Veit's Blog

Sign Extending Numbers


This will be a fairly short blog post about a neat trick that I found today that makes sign extending numbers in C correctly trivial. It is based on the version found in this great list of bit hacks, but generalized.

What is sign extending, anyway?

Sign extension means growing a number—say, for instance, from 32 to 64 bits— while preserving the sign bit. The sign bit is always the highest bit in the numerical formats used today—this is purely by convention, but to my knowledge always true. This means that we have to shift the most significant bit up to the new highest position, while keeping the rest of the number intact.

If you’re coming from C, you’re probably saying “But C does that automatically!” right around now. And that’s true for builtin types. But say you’re building your own numerical format, like I’ve done in the past; then you’ll either need to do that manually or rely on this beautifully elegant trick I’m about to show you.

Remember bitfields?

Bitfields are a great way of controlling just how many bits a particular value should take up. Of course they’re useless if you want to save space that’s less than the size of an int—or are they? Enter sign extension:

#define extend(O,I,N) {\
  struct {signed int x:N;} tmp_;\
  O = tmp_.x = I;\

/* Later... */
int x; // A 9 bit number
int y; // A regular int I want to assign to
extend(y, x, 9);
Fig. 1: Sign extension, macro style.

Before I get into what I just did there, let me address some of the concerns of the people who already know and are about to ragequit. I do introduce a new binding tmp_ here and hope for the best. Admittedly, that’s not great. A somewhat less crude, but still not entirely secure way would be emulating gensym, although in my opinion that, too, is a duct tape solution at best. I also assign to a thing that was given to me as input, which is a little shady, I’ll admit. It will, however, make the API more pleasant to work with, and so I’ll gladly trade one vice for another.

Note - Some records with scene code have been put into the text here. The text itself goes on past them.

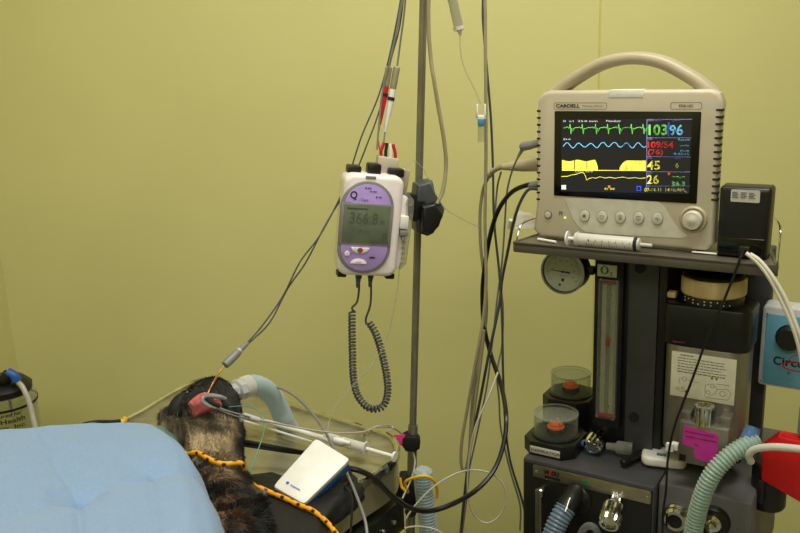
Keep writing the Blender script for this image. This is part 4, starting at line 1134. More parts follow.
for (a_, b_, m_, lb, pt) in (((389, 66), (380, 124), 'redc', 'red tapered connector with grey boot in the hanging leads', 'red'), ((397, 66), (385, 132), 'white', 'white tapered connector with grey boot beside the red one', 'white')):
    A, B_ = D(*a_, 1.44), D(*b_, 1.43); ax = (B_-A).normalized(); L = (B_-A).length
    r0 = thing('lead_connector', lb, 'connector', A)
    def RB(mb, n_, mm_): mb.v = [v-A for v in mb.v]; return mb.build(n_, mm_, r0)
    RB(MB().lathe([(.003, 0), (.0058, .003), (.0056, L*.32), (.005, L*.35)], A, ax, 16), 'boot', 'wirebeige')
    RB(MB().lathe([(.0056, L*.35), (.0050, L*.6), (.0034, L*.85), (.002, L)], A, ax, 16), 'shell', m_)
    RB(MB().lathe([(.0060, L*.47), (.0060, L*.52), (.004, L*.52)], A, ax, 16), 'ring', 'ink')
    cable('lead_wire', [(*b_, 1.43), (b_[0]-2, b_[1]+14, 1.42), (380, 150, 1.41)], .0014, 'wiregrey' if pt == 'white' else 'redc', 'short wire from the %s connector to the beige block' % pt, 'lead')
# beige trunk block
A, B_ = D(379, 151, 1.42), D(404, 178, 1.42)
tb = thing('lead_block', 'beige lead block with red and black plugs above the infusion pump', 'connector block', (A+B_)/2, rad(0))
tb.rotation_euler = (0, rad(12), rad(10))
MB().box((-.026, -.012, -.016), (.010, .012, .012), .003).build('block', 'beige', tb)
MB().box((-.010, -.010, -.042), (.032, .014, -.004), .003).build('lower_block', 'beige_d', tb)
for k, m_ in enumerate(('redc', 'blackm', 'white', 'redc')):
    MB().tube([(-.020+k*.008, -.004, .008), (-.022+k*.008, -.004, .020), (-.019+k*.005, -.002, .034)], .0028, 10).build('plug', m_, tb)
# beige cable beside the pole
cable('trunk_cable', [(434, -205, 1.49), (431, -110, 1.485), (429, -20, 1.48), (428.5, 25, 1.478), (431, 60, 1.475), (434, 80, 1.47), (438, 105, 1.47), (444, 140, 1.47), (446, 165, 1.47), (443, 190, 1.46), (437, 204, 1.45)], .0034, 'wirebeige', 'thick beige cable hanging close beside the steel pole')

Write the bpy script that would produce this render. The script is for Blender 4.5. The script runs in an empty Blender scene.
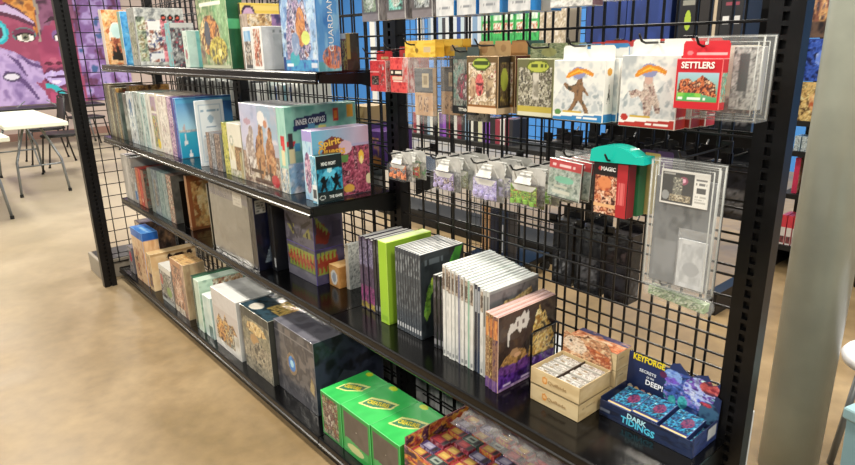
import bpy, math, random
import numpy as np
from mathutils import Matrix, Vector
random.seed(7)
SC = bpy.context.scene
COL = SC.collection

# ------------------------------------------------------------------ colour
def lin(h):
    if not isinstance(h, str): return tuple(h)
    h = h.lstrip('#'); r = []
    for i in (0, 2, 4):
        c = int(h[i:i+2], 16)/255
        r.append(c/12.92 if c <= .04045 else ((c+.055)/1.055)**2.4)
    return tuple(r)

# ------------------------------------------------------------------ materials
def mat(name, col=None, rough=.5, metal=0, coat=0, coat_r=.1, spec=.5, alpha=1, bump=None, attr=False, emis=None, vary=None):
    m = bpy.data.materials.new(name); m.use_nodes = True
    nt = m.node_tree; b = nt.nodes['Principled BSDF']
    b.inputs['Roughness'].default_value = rough; b.inputs['Metallic'].default_value = metal
    b.inputs['Coat Weight'].default_value = coat; b.inputs['Coat Roughness'].default_value = coat_r
    b.inputs['Specular IOR Level'].default_value = spec; b.inputs['Alpha'].default_value = alpha
    if col is not None: b.inputs['Base Color'].default_value = (*lin(col), 1)
    if attr:
        a = nt.nodes.new('ShaderNodeAttribute'); a.attribute_name = 'art'
        nt.links.new(a.outputs['Color'], b.inputs['Base Color'])
    if vary:
        c2, sc, lo, hi = vary
        tc = nt.nodes.new('ShaderNodeTexCoord'); n = nt.nodes.new('ShaderNodeTexNoise'); n.inputs['Scale'].default_value = sc
        n.inputs['Detail'].default_value = 5
        mr = nt.nodes.new('ShaderNodeMapRange'); mr.inputs[1].default_value = lo; mr.inputs[2].default_value = hi
        mx = nt.nodes.new('ShaderNodeMix'); mx.data_type = 'RGBA'
        mx.inputs[6].default_value = (*lin(col), 1); mx.inputs[7].default_value = (*lin(c2), 1)
        nt.links.new(tc.outputs['Object'], n.inputs['Vector']); nt.links.new(n.outputs[0], mr.inputs[0])
        nt.links.new(mr.outputs[0], mx.inputs[0]); nt.links.new(mx.outputs[2], b.inputs['Base Color'])
    if bump:
        sc, st = bump
        tc = nt.nodes.new('ShaderNodeTexCoord'); n = nt.nodes.new('ShaderNodeTexNoise'); n.inputs['Scale'].default_value = sc
        n.inputs['Detail'].default_value = 3
        bp = nt.nodes.new('ShaderNodeBump'); bp.inputs['Strength'].default_value = st; bp.inputs['Distance'].default_value = .01
        nt.links.new(tc.outputs['Object'], n.inputs['Vector']); nt.links.new(n.outputs[0], bp.inputs['Height'])
        nt.links.new(bp.outputs[0], b.inputs['Normal'])
        if coat: nt.links.new(bp.outputs[0], b.inputs['Coat Normal'])
    if emis:
        b.inputs['Emission Color'].default_value = (*lin(emis[0]), 1); b.inputs['Emission Strength'].default_value = emis[1]
    return m
M = {}
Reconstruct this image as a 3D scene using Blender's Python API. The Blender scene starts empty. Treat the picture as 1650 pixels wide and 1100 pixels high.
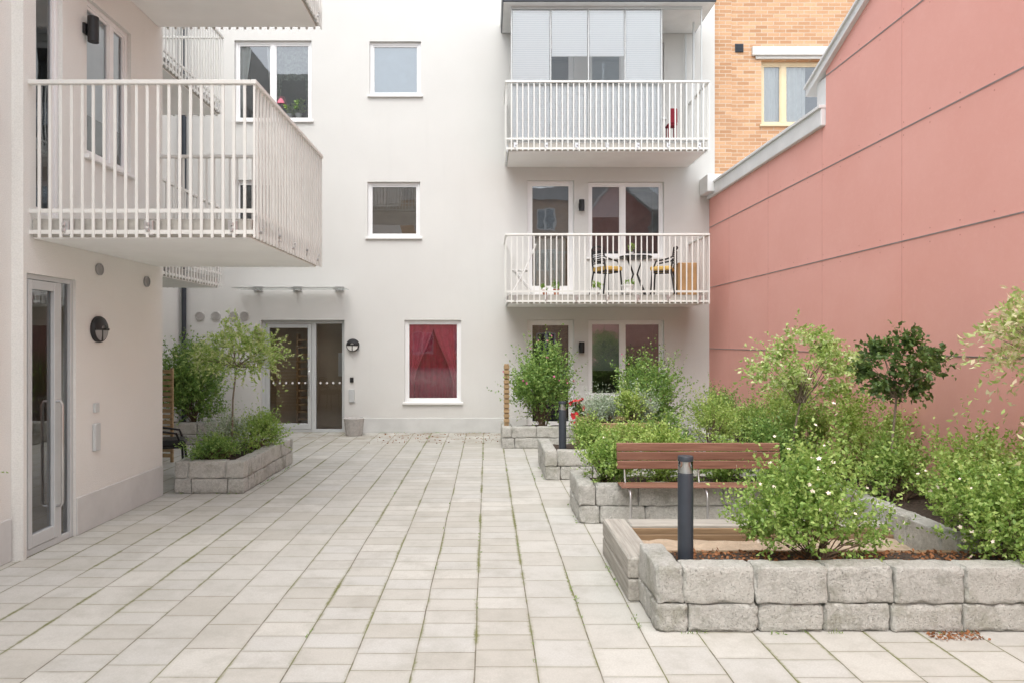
import bpy, math, random
import numpy as np
from mathutils import Vector, noise as mnoise
random.seed(3)
scene=bpy.context.scene
COL=scene.collection
WL={}   # world location of every thing (translations only)

# ------------------------------------------------------------------ materials
class NB:
    def __init__(s,name):
        s.m=bpy.data.materials.new(name); s.m.use_nodes=True
        s.nt=s.m.node_tree; s.b=s.nt.nodes['Principled BSDF']; s.out=s.nt.nodes['Material Output']
        s._tc=None
    def n(s,t,**k):
        x=s.nt.nodes.new(t)
        for a,v in k.items(): setattr(x,a,v)
        return x
    def l(s,a,b): s.nt.links.new(a,b)
    def pos(s):
        if s._tc is None: s._tc=s.n('ShaderNodeNewGeometry').outputs['Position']
        return s._tc
    def math(s,op,a,b=None,c=None):
        x=s.n('ShaderNodeMath',operation=op)
        for i,v in enumerate((a,b,c)):
            if v is None: continue
            if isinstance(v,(int,float)): x.inputs[i].default_value=v
            else: s.l(v,x.inputs[i])
        return x.outputs[0]
    def noise(s,scale,detail=4,rough=.6,vec=None):
        x=s.n('ShaderNodeTexNoise'); x.inputs['Scale'].default_value=scale
        x.inputs['Detail'].default_value=detail; x.inputs['Roughness'].default_value=rough
        s.l(vec if vec is not None else s.pos(),x.inputs['Vector']); return x.outputs['Fac']
    def ramp(s,fac,stops):
        x=s.n('ShaderNodeValToRGB'); cr=x.color_ramp
        while len(cr.elements)<len(stops): cr.elements.new(.5)
        for e,(p,c) in zip(cr.elements,stops):
            e.position=p; e.color=(c[0],c[1],c[2],1)
        s.l(fac,x.inputs['Fac']); return x.outputs['Color']
    def mix(s,fac,a,b,mode='MIX'):
        x=s.n('ShaderNodeMix',data_type='RGBA',blend_type=mode)
        for sock,v in ((x.inputs[0],fac),(x.inputs[6],a),(x.inputs[7],b)):
            if isinstance(v,(int,float)): sock.default_value=v
            elif isinstance(v,tuple): sock.default_value=(v[0],v[1],v[2],1)
            else: s.l(v,sock)
        return x.outputs[2]
    def remap(s,v,a,b,c,d):
        x=s.n('ShaderNodeMapRange'); x.inputs[1].default_value=a; x.inputs[2].default_value=b
        x.inputs[3].default_value=c; x.inputs[4].default_value=d; s.l(v,x.inputs[0]); return x.outputs[0]
    def bump(s,h,strength=.3,dist=.01):
        x=s.n('ShaderNodeBump'); x.inputs['Strength'].default_value=strength
        x.inputs['Distance'].default_value=dist; s.l(h,x.inputs['Height']); s.l(x.outputs[0],s.b.inputs['Normal'])
    def col(s,c):
        if isinstance(c,tuple): s.b.inputs['Base Color'].default_value=(c[0],c[1],c[2],1)
        else: s.l(c,s.b.inputs['Base Color'])
    def rough(s,r): s.b.inputs['Roughness'].default_value=r

def sc(c,k): return tuple(min(1,x*k) for x in c)
def simple(name,c,rough=.6,metal=0,scale=12,amt=.12,bump=0,bscale=None,bdist=.004):
    n=NB(name); f=n.noise(scale,5)
    n.col(n.ramp(f,[(.3,sc(c,1-amt)),(.7,sc(c,1+amt))])); n.rough(rough)
    n.b.inputs['Metallic'].default_value=metal
    if bump: n.bump(n.noise(bscale or scale*4,3),bump,bdist)
    return n.m
def stucco(name,c):
    n=NB(name); a=n.noise(.7,5,.6); sp=n.noise(110,2)
    base=n.ramp(a,[(.25,sc(c,.95)),(.75,sc(c,1.02))])
    sep=n.n('ShaderNodeSeparateXYZ'); n.l(n.pos(),sep.inputs[0])
    cmb=n.n('ShaderNodeCombineXYZ'); n.l(n.math('MULTIPLY',sep.outputs[0],3.),cmb.inputs[0]); n.l(n.math('MULTIPLY',sep.outputs[1],3.),cmb.inputs[1]); n.l(n.math('MULTIPLY',sep.outputs[2],.25),cmb.inputs[2])
    st=n.noise(1.6,6,.7,cmb.outputs[0])
    base=n.mix(n.remap(st,.55,.8,0,.12),base,sc(c,.72))
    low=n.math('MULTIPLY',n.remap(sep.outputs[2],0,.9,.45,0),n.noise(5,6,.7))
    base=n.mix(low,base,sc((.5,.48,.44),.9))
    base=n.mix(n.remap(sp,.35,.6,.25,0),base,sc(c,.6))
    n.col(base); n.rough(.92); n.bump(n.noise(130,3),.8,.011); return n.m
M={}
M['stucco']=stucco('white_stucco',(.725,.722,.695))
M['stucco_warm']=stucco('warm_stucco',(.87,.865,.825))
M['plinth']=simple('plinth_render',(.57,.575,.56),.9,0,3,.08,.3,150)
M['frame']=simple('white_frame',(.82,.82,.82),.35,0,3,.03)
M['alu']=simple('grey_aluminium_frame',(.54,.56,.56),.4,.1,4,.04)
M['steel']=simple('brushed_steel',(.6,.6,.6),.3,.9,8,.05)
M['rail']=simple('painted_rail',(.73,.73,.695),.45,.0,5,.04)
M['slab']=simple('balcony_concrete',(.46,.44,.40),.85,0,14,.14,.3,80)
M['slabunder']=simple('balcony_soffit',(.90,.90,.89),.8,0,2,.04)
M['black']=simple('black_metal',(.015,.015,.016),.5,.0,9,.2)
M['anthracite']=simple('anthracite_metal',(.035,.043,.055),.45,.1,9,.12)
M['dark']=simple('dark_room',(.10,.10,.10),.9,0,3,.3)
M['white']=simple('white_plastic',(.80,.80,.79),.4,0,3,.03)
M['cap']=simple('parapet_metal',(.74,.75,.75),.45,.0,2,.08)
M['galv']=simple('joint_profile',(.45,.37,.37),.5,.3,6,.1)
M['pot']=simple('concrete_pot',(.46,.44,.42),.9,0,20,.15,.4,90)
M['terracotta']=simple('terracotta',(.45,.18,.10),.85,0,20,.12)
M['redfab']=simple('red_fabric',(.22,.015,.03),.9,0,20,.1)
M['crimson']=simple('crimson_curtain',(.50,.03,.085),.85,0,6,.15)
M['crimson_light']=simple('light_crimson_curtain',(.78,.16,.25),.85,0,6,.12)
M['linen']=simple('linen_curtain',(.76,.76,.74),.9,0,8,.06)
M['patterned']=simple('patterned_dark_curtain',(.16,.19,.15),.9,0,14,.9)
M['greyblind']=simple('grey_roller_blind',(.24,.25,.27),.85,0,8,.05)
M['brickreflblind']=simple('brick_reflection_blind',(.33,.27,.22),.85,0,3,.15)  # brown painted on the blind stands in for brick mirrored in the pane
M['skytintblind']=simple('sky_tint_roller_blind',(.55,.62,.68),.85,0,8,.05)  # light blind, its blue tint painted in for reflected sky
M['navy']=simple('navy_curtain',(.03,.035,.09),.9,0,8,.1)
M['cream']=simple('cream_window_frame',(.72,.60,.40),.5,0,5,.06)
M['wicker']=simple('yellow_seat',(.66,.43,.12),.7,0,90,.2,.4,200)
M['pinkshade']=simple('pink_shade',(.6,.16,.22),.8)
M['soil']=simple('soil',(.07,.05,.037),1,0,40,.5,1,60,.03)
M['sand']=simple('sand',(.52,.41,.30),1,0,12,.15,1,70,.02)
M['rooftile']=simple('dark_roof',(.06,.06,.065),.7,0,5,.2)
M['cardboard']=simple('wooden_box',(.46,.28,.13),.8,0,10,.1)

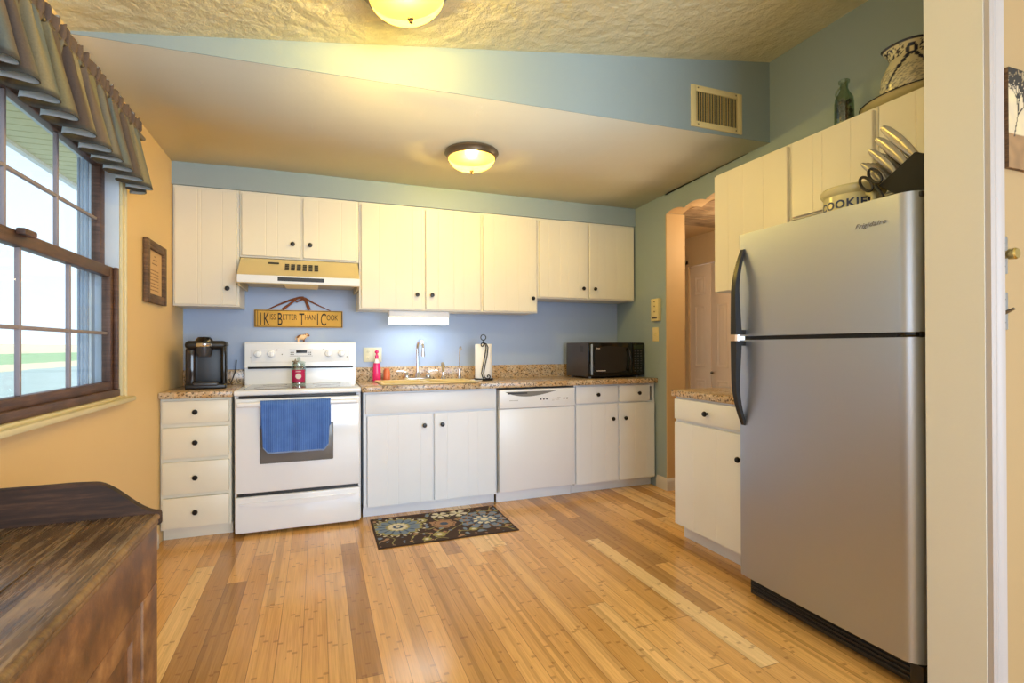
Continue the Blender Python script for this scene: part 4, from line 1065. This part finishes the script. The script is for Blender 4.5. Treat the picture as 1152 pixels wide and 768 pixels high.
def candle_jar():
    r = thing('candle_jar', 'glass candle jar with a crimson label on the stove top', 'candle', (.775, -.255, .928))
    m = MB(); m.lathe([(0, .001), (.045, .001), (.050, .006), (.050, .125), (.044, .140), (.044, .150), (.046, .152), (.041, .153), (.041, .138), (.046, .122), (.046, .010), (0, .008)], (0, 0, 0), 36); m.build('jar', 'jar', r)
    m = MB(); m.lathe([(0, .011), (.0455, .011), (.0455, .105), (0, .103)], (0, 0, 0), 36); m.build('wax', 'crimson', r)
    m = MB(); m.lathe([(.046, .155), (.048, .160), (.040, .166), (.016, .170), (.010, .180), (.016, .190), (.012, .198), (0, .20)], (0, 0, 0), 30); m.build('lid', 'jar', r)
    m = MB(); N = 16
    m.grid(lambda u, v: (.0508 * math.sin((u - .5) * 1.9), -.0508 * math.cos((u - .5) * 1.9), .022 + .085 * v), N, 2); lb = m.build('label', 'crimson2', r)
    m = MB(); m.lathe([(0, 0), (.020, 0), (.020, .001), (0, .0015)], (0, -.0512, .062), 20, RX90); m.build('label_picture', 'labelw', lb)
    m = MB(); m.box(-.018, .018, -.0515, -.0505, .094, .098); m.build('label_writing', 'labelw', lb)
    m = MB()
    for k_ in range(5):
        a = PI / 2 + k_ * 2 * PI / 5; m.tube([(-.02, -.045, .165), (-.02 + .026 * math.cos(a), -.047, .165 + .022 * math.sin(a))], [.009, .002], 8)
    m.build('star_charm', 'bronze', r)
MT['crimson2'] = simple('crimson_label', (186, 26, 84), 0.5)
candle_jar()

def cow():
    m = MB(); 
    m.ball((0, 0, .036), (.034, .017, .019)); m.ball((.018, 0, .042), (.020, .015, .018)); m.ball((.038, -.004, .053), (.015, .012, .013)); m.ball((.050, -.006, .048), (.009, .009, .008))
    for x in (-.022, .016):
        for y in (-.009, .009): m.tube([(x, y, .030), (x * 1.05, y, .001)], [.008, .006], 10)
    m.tube([(-.033, 0, .042), (-.041, .002, .034), (-.042, .002, .018)], [.003, .0025, .004], 8)
    for y in (-.016, .010): m.ball((.032, y, .060), (.004, .008, .004))
    b = m
    k = NT('cow_spots'); v = k.coords(); n = k.noise(v, 38, 1)
    k.base(k.ramp(n, [(.50, lin((244, 206, 160))), (.56, lin((118, 72, 40)))])); k.rough(.3); MT['cow'] = k.m
    o = b.build('cow_figurine', 'cow'); o.location = (.79, -.06, 1.2375)
    mod = o.modifiers.new('r', 'REMESH'); mod.mode = 'VOXEL'; mod.voxel_size = .0022; mod.use_smooth_shade = True
    tag(o, 'small cream cow figurine with brown spots standing on the stove back', 'figurine')
    m = MB(); 
    for y in (-.012, .006): m.tube([(.036, y, .062), (.035, y * 1.3, .070)], [.003, .001], 8)
    m.build('horn', 'bronze', o)
cow()

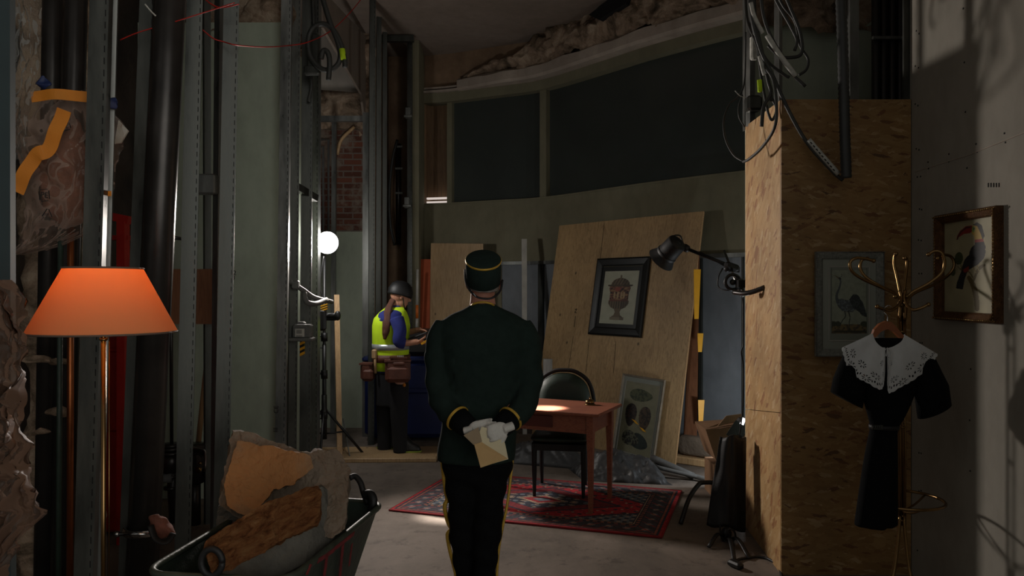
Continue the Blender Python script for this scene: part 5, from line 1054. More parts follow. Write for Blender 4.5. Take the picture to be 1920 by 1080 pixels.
def rock_ring(poly, d, th, amp, tilt, sc, dslope=0., n=4, seed=3, lay=None):
    # an outline seen from the front becomes a finely divided broken face with thickness
    pts = []; n0 = len(poly)
    for i in range(n0):
        a, b = poly[i], poly[(i+1) % n0]
        for k in range(n): pts.append((a[0]+(b[0]-a[0])*k/n, a[1]+(b[1]-a[1])*k/n))
    cx = sum(p[0] for p in pts)/len(pts); cy = sum(p[1] for p in pts)/len(pts)
    bm = bmesh.new(); bm.faces.new([bm.verts.new((x, y, 0)) for x, y in pts]); bmesh.ops.triangulate(bm, faces=bm.faces[:])
    for it in range(9):
        long_ = [e for e in bm.edges if e.calc_length() > 7]
        if not long_: break
        bmesh.ops.subdivide_edges(bm, edges=long_, cuts=1); bmesh.ops.triangulate(bm, faces=[f for f in bm.faces if len(f.verts) > 3])
    inner = [v for v in bm.verts if not v.is_boundary]
    for it in range(4): bmesh.ops.smooth_vert(bm, verts=inner, factor=.5, use_axis_x=True, use_axis_y=True, use_axis_z=True)
    r = bmesh.ops.extrude_face_region(bm, geom=bm.faces[:]); bmesh.ops.translate(bm, verts=[g for g in r['geom'] if isinstance(g, bmesh.types.BMVert)], vec=(0, 0, 1))
    bm.verts.index_update(); mb = MB(); vs = []
    for v in bm.verts:
        x, y, z = v.co; q = P(x, y, d+th*z-(y-cy)*tilt+(x-cx)*dslope)
        vs.append(rough(rough(rough(q, amp, sc, seed), amp*.7, sc*3, 7), amp*.35, sc*9, 1))
    mb.add(vs, [[v.index for v in f.verts] for f in bm.faces], 0, False); bm.free(); return mb
t_ = T('rubble_slab', 'big upright slab of mortar with a cracked orange plaster face in the wheelbarrow', 'rubble', P(540, 990, 3.2), RGp)
t_.part('slab_body', rock_ring([(437, 809), (480, 814), (502, 827), (535, 835), (560, 843), (585, 849), (600, 842), (632, 845), (645, 862), (656, 885), (653, 930), (648, 990), (620, 1010), (560, 1000), (470, 1000), (412, 938), (420, 875)], 3.18, .12, .014, .0012, 9), M_['slab2'])
t_.part('plaster_face', rock_ring([(446, 826), (470, 830), (488, 837), (515, 838), (545, 845), (578, 852), (584, 864), (587, 878), (574, 882), (570, 892), (558, 900), (553, 908), (538, 909), (524, 916), (512, 918), (506, 930), (497, 938), (484, 955), (462, 965), (440, 958), (424, 944), (420, 910), (432, 868)], 3.13, .03, .007, .0012, 14), M_['slab'])
t_ = T('kerb_block', 'grey faceted kerb block with a broken reddish face lying across the wheelbarrow', 'rubble', P(520, 1060, 2.95), RGp)
bm = bmesh.new()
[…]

Now, let’s get back to business: What are we doing here? We are basically exploiting the fact that through bitfields we can defer the problem of sign extending to a higher authority—the compiler, namely, which in turn will probably defer the problem to the processor by using a dedicated instruction. So, by having an immediate assignment only—and the preceding definition of a bitfield—we can stop worrying about sign extension. Pretty cool, huh?

C++ folks are of course free to use templates and make this a little less fragile.